Cuando estamos con una persona que amamos y ésta, por diversos motivos, se tiene que marchar, al despedirnos de ella nos parece que el mundo es más triste y menos luminoso. El Señor cuando está con nosotros nos da el calor de su presencia y de su amor y tememos que algún día se tenga que ir, que nos deje solos y desamparados. San Juan de la Cruz describe en poesía esta «ida» de Dios y la búsqueda ansiosa del alma que sale en su búsqueda: «Como el ciervo huiste, habiéndome herido. Salí tras ti clamando y eras ido» (Canciones entre el alma y el esposo, 1, 3-5).

Comenzar a brillar como el Señor

La oración de Newman dice que, estando el Señor con nosotros, entonces nosotros comenzaremos a brillar como Él brilla.

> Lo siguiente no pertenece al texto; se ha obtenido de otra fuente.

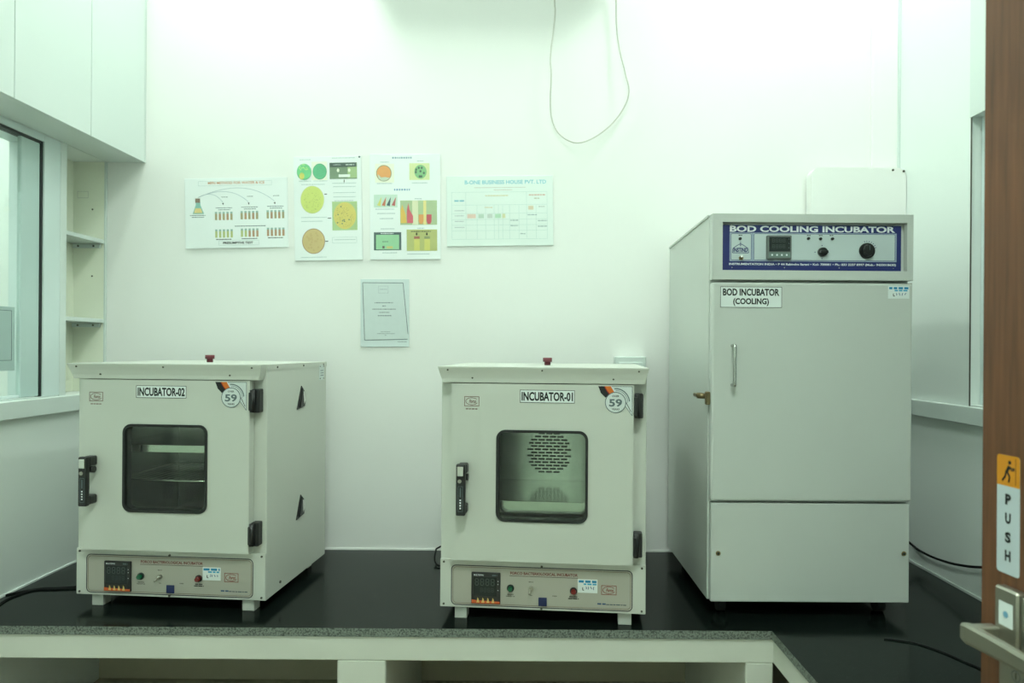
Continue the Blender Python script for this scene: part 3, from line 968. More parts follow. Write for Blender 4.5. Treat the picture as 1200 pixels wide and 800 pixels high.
b.line([(lx - 0.022, lz - 0.010), (lx - 0.021, lz + 0.002), (lx - 0.008, lz + 0.011), (lx, lz + 0.015), (lx + 0.008, lz + 0.011), (lx + 0.021, lz + 0.002), (lx + 0.022, lz - 0.010), (lx - 0.022, lz - 0.010)], 0.0016, y - 0.0008, M_NAVY)
b.line([(lx, lz + 0.020), (lx, lz + 0.008)], 0.0018, y - 0.0008, M_NAVY)
for px_, py_ in ((867.5, 275.7), (947.5, 276), (961.5, 276), (974, 276)):
    qx, qz = R(px_, py_); b.words(qx - 0.005, qx + 0.005, qz, 0.0022, y - 0.0008, INK, 3, 2, 3)
# tick marks round the knobs
kx, kz = R(1015.5, 294)
for k in range(7):
    a = math.radians(20 + k * 14)
    b.line([(kx + 0.0235 * math.cos(a), kz + 0.0235 * math.sin(a)), (kx + 0.028 * math.cos(a), kz + 0.028 * math.sin(a))], 0.0014, y - 0.0008, M_NAVY)
sx, sz = R(963, 295.5)
for dx, dz in ((-0.019, 0), (0.017, 0), (0, 0.018), (0, -0.017)):
    b.rect(sx + dx - 0.0014, sz + dz - 0.0012, sx + dx + 0.0014, sz + dz + 0.0012, y - 0.0008, M_NAVY)
for px_, py_ in ((857.5, 313.4), (919, 313.6), (983, 314), (1046.5, 314.6), (857, 264), (919, 264), (1047, 265)):
    qx, qz = R(px_, py_); b.cyl((qx, y + 0.0002, qz), (qx, y - 0.0014, qz), 0.0014, M_CHROME, n=8)
b.build('printed_sheet', cp)
b = MB(origin=O)
x0, z1_ = R(897.5, 276.3); x1, z0_ = R(925.8, 304)
b.box(x0, x1, yy - 0.012, yy, z0_, z1_, mat('grey_controller', (0.13, 0.15, 0.14), 0.45), 0.0015)
tcn = b.build('temperature_controller', cp)
b = MB(origin=O)
yk = yy - 0.0123
b.rect(x0 + 0.005, z0_ + 0.020, x1 - 0.004, z1_ - 0.005, yk, M_DARKGLASS)
dm = ink(50, 62, 58)
for r, (n_, zc, w_, h_) in enumerate(((4, z1_ - 0.014, 0.0070, 0.010), (4, z1_ - 0.030, 0.0070, 0.009))):
    for k in range(n_):
        xx = x0 + 0.013 + k * w_ * 1.35
        b.frame(xx, zc - h_ / 2, xx + w_, zc + h_ / 2, 0.0011, yk - 0.0003, dm); b.rect(xx, zc - 0.0005, xx + w_, zc + 0.0005, yk - 0.0003, dm)
for zc in (0.010, 0.022, 0.034):
    b.disc(x1 - 0.008, z1_ - zc, 0.0012, yk - 0.0003, INKG, 8)
b.rect(x0 + 0.004, z0_ + 0.004, x1 - 0.004, z0_ + 0.017, yk, ink(105, 125, 120))
for k in range(4):
    b.disc(x0 + 0.013 + k * 0.0132, z0_ + 0.0105, 0.0026, yk - 0.0003, WHT, 10)
b.build('controller_print', tcn)
for px_, py_ in ((867, 279.8), (947, 279.6), (961, 280), (975, 280)):
    qx, qz = R(px_, py_); b = MB(origin=O)
    b.cyl((qx, yy, qz), (qx, yy - 0.006, qz), 0.0042, M_BLACK, 0.0036, n=14); b.build('pilot_lamp', cp)
qx, qz = R(868, 302.5); b = MB(origin=O)
b.cyl((qx, yy, qz), (qx, yy - 0.005, qz), 0.0065, M_BRASS, n=6); b.cyl((qx, yy - 0.005, qz), (qx - 0.002, yy - 0.016, qz + 0.004), 0.0022, M_CHROME, 0.003, n=8)
b.build('toggle_switch', cp)
b = MB(origin=O)
b.cyl((sx, yy, sz), (sx, yy - 0.012, sz), 0.0125, M_BLACK, 0.0115, n=22); b.box(sx - 0.010, sx + 0.010, yy - 0.020, yy - 0.010, sz - 0.003, sz + 0.003, M_BLACK, 0.001)
b.build('selector_knob', cp)
b = MB(origin=O)
b.cyl((kx, yy, kz), (kx, yy - 0.004, kz), 0.0215, M_BLACK, n=28); b.cyl((kx, yy - 0.004, kz), (kx, yy - 0.018, kz), 0.0165, M_BLACK, 0.0145, n=14)
b.rect(kx - 0.0008, kz, kx + 0.0008, kz + 0.013, yy - 0.0184, INKG)
b.build('dial_knob', cp)
# door
dz1, dz0 = Q(950, 331.2).z, Q(950, 587.5).z
b = MB(origin=O)
b.box(bx0 + 0.001, bx1, by0, fb - 0.003, dz0, dz1, M_BOD, 0.006, 2)
door = b.build('door', t)
b = MB(origin=O); b.box(bx0 + 0.008, bx1 - 0.008, fb - 0.003, fb, dz0 + 0.008, dz1 - 0.008, M_RUBBER); b.build('door_seal', door)
lz1, lz0 = Q(950, 590.5).z, bz0
b = MB(origin=O)
b.box(bx0 + 0.004, bx1 - 0.002, by0 + 0.006, fb, lz0, lz1, M_BOD, 0.002)
lp = b.build('lower_panel', t)
for px_, py_ in ((841.5, 648), (1059, 648.5)):
    p = Q(px_, py_, DBOD + 0.006); b = MB(origin=O)
    b.cyl((p.x, p.y, p.z), (p.x, p.y - 0.002, p.z), 0.0065, mat('screw_washer', (0.35, 0.28, 0.13), 0.4, 0.8), n=14); b.cyl((p.x, p.y - 0.002, p.z), (p.x, p.y - 0.004, p.z), 0.0035, M_SCREW, n=10)
    b.build('screw', lp)
# big label
l0, l1 = Q(844, 336), Q(916, 360)
y = by0 - 0.0006
b = MB(origin=O)
zc = (Q(880, 336).z + Q(880, 360.3).z) / 2; hh = 0.0283; xc = (l0.x + l1.x) / 2; hw = (l1.x - l0.x) / 2
b.rect(xc - hw, zc - hh, xc + hw, zc + hh, y, M_LABEL)
b.frame(xc - hw, zc - hh, xc + hw, zc + hh, 0.0012, y - 0.0003, INK)
b.text('BOD INCUBATOR', xc, zc + 0.0135, 0.0195, y - 0.0003, INK, 0.153, 0.034)
b.text('(COOLING)', xc, zc - 0.0135, 0.0215, y - 0.0003, INK, 0.097, 0.034)
b.build('name_label', door)['label'] = 'white label reading BOD INCUBATOR (COOLING)'
p = Q(1053, 342.5); b = MB(origin=O); validation_sticker(b, p.x, p.z, 0.058, 0.034, y, 31); b.build('sticker', door)['label'] = 'small white sticker with blue heading'
# handle
p0, p1 = Q(858, 405), Q(858, 451)
b = MB(origin=O)
yo = by0 - 0.026
b.tube(smooth_path([(p0.x, by0, p0.z), (p0.x, yo + 0.006, p0.z), (p0.x, yo, p0.z - 0.006), (p0.x, yo, (p0.z + p1.z) / 2), (p0.x, yo, p1.z + 0.006), (p0.x, yo + 0.006, p1.z), (p0.x, by0, p1.z)], 6), 0.0045, M_STEEL, 12)
b.build('handle', door)
# latch
p = Q(826, 465, DBOD + 0.03); b = MB(origin=O)
lx = bx0; zc = p.z
b.box(lx - 0.012, lx, by0 + 0.004, by0 + 0.020, zc - 0.020, zc + 0.016, M_BRASS, 0.002)
b.cyl((lx - 0.030, by0 + 0.030, zc + 0.004), (lx, by0 + 0.030, zc + 0.002), 0.008, M_BRASS, n=14)
b.box(lx - 0.034, lx - 0.022, by0 + 0.022, by0 + 0.060, zc, zc + 0.010, M_BRASS, 0.002)
b.build('latch', t)['label'] = 'tarnished metal latch with key'
# hinges on the right
for zz in (dz1 - 0.02, dz0 + 0.08):
    b = MB(origin=O); b.cyl((bx1 + 0.003, by0 + 0.02, zz - 0.022), (bx1 + 0.003, by0 + 0.02, zz + 0.022), 0.0045, M_STEEL2, n=10); b.build('hinge', t)
# castors
for cxx in (bx0 + 0.048, bx1 - 0.055):
    for cyy in (by0 + 0.075, by1 - 0.07):
        b = MB(origin=O)
        b.cyl((cxx, cyy, bz0 - 0.006), (cxx, cyy, bz0), 0.024, M_BLACK, n=18)
        b.box(cxx - 0.012, cxx + 0.012, cyy - 0.012, cyy + 0.014, CT + 0.020, bz0 - 0.004, M_BLACK, 0.002)
        c = b.build('castor', t)
        b = MB(origin=O)
        b.cyl((cxx - 0.011, cyy - 0.006, CT + 0.0215), (cxx + 0.011, cyy - 0.006, CT + 0.0215), 0.0213, M_RUBBER, n=24)
        b.build('wheel', c)

# ------------------------------------------------------------------ boards on the back wall
PXM = F / DB
def board(name, x0, y0, x1, y1, tilt, thick, m, label, cat, group, draw, D=DB):
    cx, cy = (x0 + x1) / 2, (y0 + y1) / 2
    c = at(cx, cy, DB - 0.004)
    o = thing(name, (c.x, -0.001, c.z), label, cat, group)
    o.rotation_euler = (0, -(tilt + ROLL), 0)
    w, h = (x1 - x0) / PXM / 2, (y1 - y0) / PXM / 2
    b = MB(); b.box(-w, w, -thick, 0, -h, h, m, 0.0006); b.build('board', o)
    p = MB()
    P = lambda px, py: ((px - cx) / PXM, -(py - cy) / PXM)
    draw(p, P, -thick - 0.0004)
    p.build('print', o)
    return o
L2 = 0.0003
def rc(b, P, x0, y0, x1, y1, y, m):
    a, c = P(x0, y1), P(x1, y0); b.rect(a[0], a[1], c[0], c[1], y, m)
def wd(b, P, x0, x1, yy, hpx, y, m, seed=1, wmin=1.2, wmax=3.5):
    a, c = P(x0, yy), P(x1, yy); b.words(a[0], c[0], a[1], hpx / PXM, y, m, seed, wmin, wmax)
def fr(b, P, x0, y0, x1, y1, wpx, y, m):
    a, c = P(x0, y1), P(x1, y0); b.frame(a[0], a[1], c[0], c[1], wpx / PXM, y, m)
def ln(b, P, pts, wpx, y, m):
    b.line([P(*q) for q in pts], wpx / PXM, y, m)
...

A quien ama, se le nota el amor en el rostro y en toda su vida. Quien está lleno del amor y de la presencia de Jesús, ilumina de un modo nuevo toda su existencia y los demás ven en él la huella de la presencia divina. De algún modo a los santos se les ha visto en torno a sí esa aureola que los hace participar del mundo divino aun viviendo en esta tierra.

La luz se verá en nosotros, pero no será nuestra, será de Jesús. Él es la Luz de mundo y quien lo sigue no camina en tinieblas sino que tendrá la luz de la vida (Jn 8, 12). Él es como el sol y nosotros somos sólo la luz refleja de la luna. Quien ora recibe esta maravillosa luz divina que calienta su todo ser, dando luz a la inteligencia y fuerza a la voluntad para vivir en el amor y responder al Amor con amor.

El combate de la oración

A veces pensamos que oramos mal y efectivamente nuestra oración podría mejorar mucho, pero sin embargo ya por el hecho de orar nuestra vida asume una luz nueva que, a pesar de nuestras luchas, los otros perciben. En su novela «Diario de un sacerdote de pueblo», Bernanos describe el encuentro de un parroquiano, el Sr. Olivier, con un joven sacerdote. El parroquiano le dice al sacerdote que ve en su rostro el hábito de la oración. El sacerdote responde: «Pero si yo oro muy mal». Y el parroquiano le contesta que lo que se ve en él es el esfuerzo por orar, el combate de la oración. Y añade: «Su rostro está como «gastado» por la oración».

A veces creemos que nuestra oración es mala porque es una lucha y sin embargo en esa lucha, como en la lucha de Jacob con el ángel, está presente Dios y se nota su presencia luminosa en nuestra vida, dejándonos «marcados», como el ángel marcó a Jacob en el muslo (Gn 32, 26). Dios nos «marca» con su presencia aunque nuestra oración sea una lucha y no sea lo perfecta que quisiéramos.

El mundo espera rostros «marcados» por la presencia de Dios, «gastados» por la oración y de este modo el mundo podrá recibir algo de la luz esplendorosa de Cristo. No temamos el combate de la oración, las luchas de la oración, las noches de la oración, incluso cuando, heridos por el amor de Dios, parece que Él nos abandona por un momento. En esa herida divina, está ya nuestra curación y en esas tinieblas, despunta la luz porque para Dios «las tinieblas son como luz» (Sal 139, 12).